Other languages with these contrasts are Bai (modal, breathy, and harsh voice), Kabiye
(faucalized and harsh voice, previously seen as ±ATR), Somali (breathy and harsh voice).
[10]
Elements of laryngeal articulation or phonation may occur widely in the world's languages as
phonetic detail even when not phonemically contrastive. For example, simultaneous glottal,
ventricular, and arytenoid activity (for something other than epiglottal consonants) has been
observed in Tibetan, Korean, Nuuchahnulth, Nlaka'pamux, Thai, Sui, Amis, Pame, Arabic,
Tigrinya, Cantonese, and Yi.
[10]
Familiar language examples
In languages such as French, all obstruents occur in pairs, one modally voiced and one
voiceless.
[citation needed]
In English, every voiced fricative corresponds to a voiceless one.
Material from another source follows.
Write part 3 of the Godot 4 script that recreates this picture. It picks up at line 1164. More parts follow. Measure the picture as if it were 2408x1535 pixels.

For the pairs of English stops,
however, the distinction is better specified as voice onset time rather than simply voice: In initial
position /b d g/ are only partially voiced (voicing begins during the hold of the consonant), while
/p t k/ are aspirated (voicing doesn't begin until well after its release).
[citation needed]
Certain English
morphemes have voiced and voiceless allomorphs, such as the plural, verbal, and possessive
endings spelled -s (voiced in kids /kɪdz/ but voiceless in kits /kɪts/) and the past-tense ending
spelled -ed (voiced in buzzed /bʌzd/ but voiceless in fished /fɪʃt/.
[citation needed]
A few European languages, such as Finnish, have no phonemically voiced obstruents but pairs of
long and short consonants instead. Outside of Europe, a lack of voicing distinctions is not
uncommon; indeed, in Australian languages it is nearly universal. In languages without the
distinction between voiceless and voiced obstruents, it is often found that they are realized as
voiced in voiced environments such as between vowels, and voiceless elsewhere.
Vocal registers
For a subset of a language used in a particular social setting, see Register (sociolinguistics).
Phonology
Main article: Register (phonology)
In phonology, a register is a combination of tone and vowel phonation into a single phonological
parameter. For example, among its vowels, Burmese combines modal voice with low tone,
breathy voice with falling tone, creaky voice with high tone, and glottal closure with high tone.
These four registers contrast with each other, but no other combination of phonation (modal,
breath, creak, closed) and tone (high, low, falling) is found.